Yoksul doğan yoksul yaşıyor
Türkiye’de yoksul ailelerin çocuklarının yoksulluğunun devam ettiği, bunların kök nedenleri arasında da eğitimin bu çocuklara yeni fırsatlar sunmakta yeterince başarı sağlayamadığı belirlendi. Ekrem Cünedioğlu ve Yağmur Uzunırmak tarafından TÜİK ve Milli Eğitim Bakanlığı verileri kullanılarak yapılan çalışmada, yoksulluğun kuşaklar arası aktarımı çocuklar özelinde incelendi. Türkiye’de “yoksulluğun yoksulluk doğurması ya da bir dış müdahale olmadıkça yoksulluğun kuşaklar arası aktarımı” olarak adlandırılan “yoksulluk kısır döngüsünün görüldüğü” belirlenen çalışmada, bu kısırdöngüyü kırabilecek ana araç olan eğitimin ise yeterince fırsat sağlayamadığı belirlendi.
Çocuk yoksulluğunun aktarılması ve özellikle sosyo-ekonomik açıdan az gelişmiş yerlerdeki yoksul çocuk sayısının fazla olmasının orta uzun vadede verimlilik sorunuyla yüz yüze kalacağı; literatürdeki araştırmaların dezavantajlı olarak hayata atılacak bu çocukların gelecekte yüzde 2,9-5,8 daha az oranda iş bulabileceği, iş bulanların da yüzde 22’ye kadar daha az ücrete razı olacağı çalışmaları bulunduğu kaydedildi.
Türkiye’de çocuk yoksulluğu yüksek
Çalışmada yer alan TÜİK tanımlı verilere göre 14 yaşındayken ailesi yoksul olan bireylerin yüzde 45,3’ü halen yoksul sınıfında bulunuyor. Bu çocuklardan yalnızca yüzde 16,5’i en yüksek yüzde 20’lik gelir grubuna erişebildi.

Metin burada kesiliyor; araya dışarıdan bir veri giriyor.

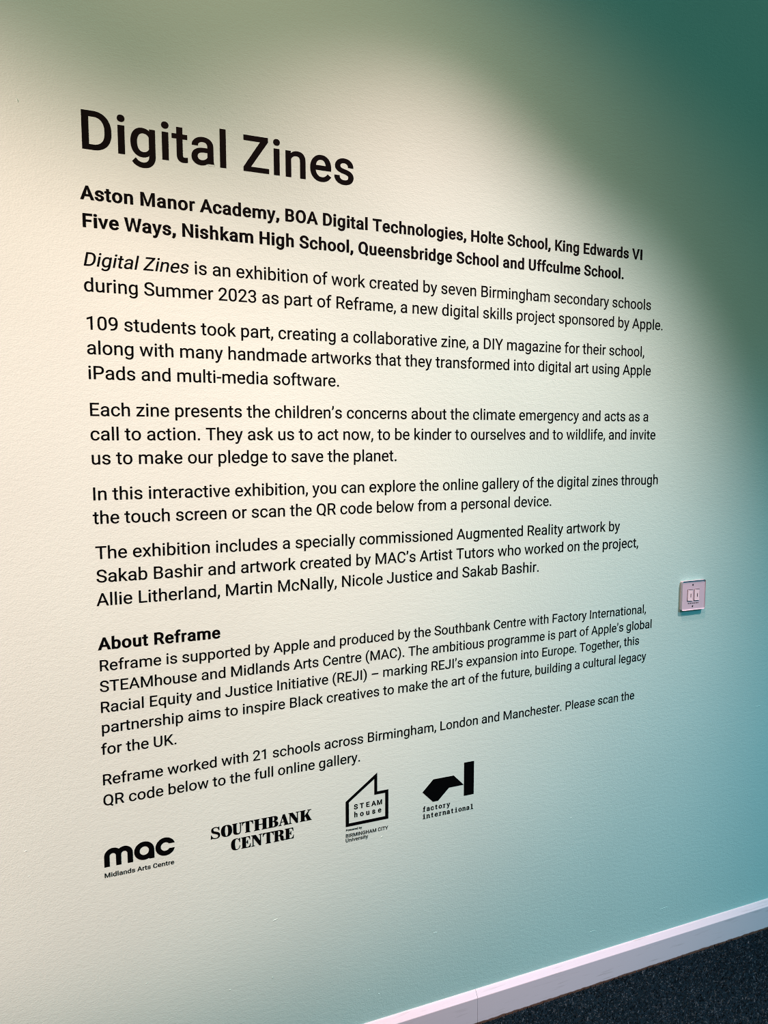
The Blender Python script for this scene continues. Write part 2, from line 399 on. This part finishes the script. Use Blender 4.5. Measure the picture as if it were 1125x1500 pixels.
'j': "M322 1082V-125Q322 -437 39 -437Q-22 -437 -74 -419V-271Q-42 -279 10 -279Q72 -279 104.5 -245.5Q137 -212 137 -129V1082H322ZM119 1369Q119 1414 146.5 1445Q174 1476 228 1476Q282 1476 310 1445Q338 1414 338 1369Q338 1324 310 1294Q282 1264 228 1264Q174 1264 146.5 1294Q119 1324 119 1369Z",
'k': "M442 501L326 380V0H141V1536H326V607L425 726L762 1082H987L566 630L1036 0H819L442 501Z",
'l': "M341 0H156V1536H341V0Z",
'm': "M314 1082L319 962Q438 1102 640 1102Q867 1102 949 928Q1003 1006 1089.5 1054Q1176 1102 1294 1102Q1650 1102 1656 725V0H1471V714Q1471 830 1418 887.5Q1365 945 1240 945Q1137 945 1069 883.5Q1001 822 990 718V0H804V709Q804 945 573 945Q391 945 324 790V0H139V1082H314Z",
'n': "M315 1082L321 946Q445 1102 645 1102Q988 1102 991 715V0H806V716Q805 833 752.5 889Q700 945 589 945Q499 945 431 897Q363 849 325 771V0H140V1082H315Z",
'o': "M91 551Q91 710 153.5 837Q216 964 327.5 1033Q439 1102 582 1102Q803 1102 939.5 949Q1076 796 1076 542V529Q1076 371 1015.5 245.5Q955 120 842.5 50Q730 -20 584 -20Q364 -20 227.5 133Q91 286 91 538V551ZM277 529Q277 349 360.5 240Q444 131 584 131Q725 131 808 241.5Q891 352 891 551Q891 729 806.5 839.5Q722 950 582 950Q445 950 361 841Q277 732 277 529Z",
'p': "M1054 529Q1054 282 941 131Q828 -20 635 -20Q438 -20 325 105V-416H140V1082H309L318 962Q431 1102 632 1102Q827 1102 940.5 955Q1054 808 1054 546V529ZM869 550Q869 733 791 839Q713 945 577 945Q409 945 325 796V279Q408 131 579 131Q712 131 790.5 236.5Q869 342 869 550Z",
'q': "M95 550Q95 806 212.5 954Q330 1102 529 1102Q719 1102 829 974L837 1082H1007V-416H822V107Q710 -20 527 -20Q331 -20 213 131.5Q95 283 95 537V550ZM280 529Q280 345 358.5 240Q437 135 570 135Q735 135 822 281V802Q734 945 572 945Q438 945 359 839.5Q280 734 280 529Z",
'r': "M663 916Q621 923 572 923Q390 923 325 768V0H140V1082H320L323 957Q414 1102 581 1102Q635 1102 663 1088V916Z",
's': "M770 287Q770 362 713.5 403.5Q657 445 516.5 475Q376 505 293.5 547Q211 589 171.5 647Q132 705 132 785Q132 918 244.5 1010Q357 1102 532 1102Q716 1102 830.5 1007Q945 912 945 764H759Q759 840 694.5 895Q630 950 532 950Q431 950 374 906Q317 862 317 791Q317 724 370 690Q423 656 561.5 625Q700 594 786 551Q872 508 913.5 447.5Q955 387 955 300Q955 155 839 67.5Q723 -20 538 -20Q408 -20 308 26Q208 72 151.5 154.5Q95 237 95 333H280Q285 240 354.5 185.5Q424 131 538 131Q643 131 706.5 173.5Q770 216 770 287Z",
't': "M391 1344V1082H593V939H391V268Q391 203 418 170.5Q445 138 510 138Q542 138 598 150V0Q525 -20 456 -20Q332 -20 269 55Q206 130 206 268V939H9V1082H206V1344H391Z",
'u': "M808 107Q700 -20 491 -20Q318 -20 227.5 80.5Q137 181 136 378V1082H321V383Q321 137 521 137Q733 137 803 295V1082H988V0H812L808 107Z",
'v': "M497 251L765 1082H954L566 0H425L33 1082H222L497 251Z",
'w': "M1098 255L1306 1082H1491L1176 0H1026L763 820L507 0H357L43 1082H227L440 272L692 1082H841L1098 255Z",
'x': "M503 687L743 1082H959L605 547L970 0H756L506 405L256 0H41L406 547L52 1082H266L503 687Z",
'y': "M494 271L746 1082H944L509 -167Q408 -437 188 -437L153 -434L84 -421V-271L134 -275Q228 -275 280.5 -237Q333 -199 366 -98L407 12L21 1082H223L494 271Z",
'z': "M314 151H954V0H88V136L690 927H97V1082H919V951L314 151Z",
}
LOW = "abcdefghijklmnopqrstuvwxyz"
UPP = LOW.upper()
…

TEPAV bünyesinde yayımlanan çalışmada, TÜİK’in kabul ettiği tanımla çocuk yoksulluğunun 2017’den 2022’ye kadar önce hızlı, sonra daha yavaş ancak yükseliş gösterdiği, 2023’te belirgin şekilde azaldığı; diğer yandan, kişi başına gelir kullanılarak yapılan hesaplamada ise 2016’dan bu yana düzenli bir yükseliş gözlendiğini ve 2022 sonu itibariyle, toplam çocukların yüzde 42,2’sine karşılık gelen 9,59 milyon çocuğun yoksul olduğu belirlendi. Yoksullukla birlikte sosyal dışlanma riski kapsamındaki çocuk sayısının arttığı da kaydedildi.
Çalışmada, eğitimin yoksulluktan kurtulma açısından en önemli araç, en önemli eşitleyici unsur olduğu vurgulanırken, sosyoekonomik gelişmişlik düzeyinin düşük, çocuk yoğunluğunun yüksek olduğu ilçelerde nitelik bir yana mevcut eğitim başarısının da düşük olduğu, kuşaklar arası yoksulluk aktarımının devamının işaretleri bulunduğu belirtildi. Yoksul çocukların bölgesel dağılımında da dengesizlik olduğu belirlenen çalışmada, bu kapsamdaki çocukların yüzde 28,4’ünün Güneydoğu Anadolu bölgesinde bulunduğu, yoksul çocuk sayısının Mersin’den başlayıp Van ve Hakkari’ye uzanan bölgede yoğunlaştığı, yine medyan gelire göre hesaplanan oranla, yoksul çocukların ise yüzde 48,5’inin bu hatta yaşadığı kaydedildi.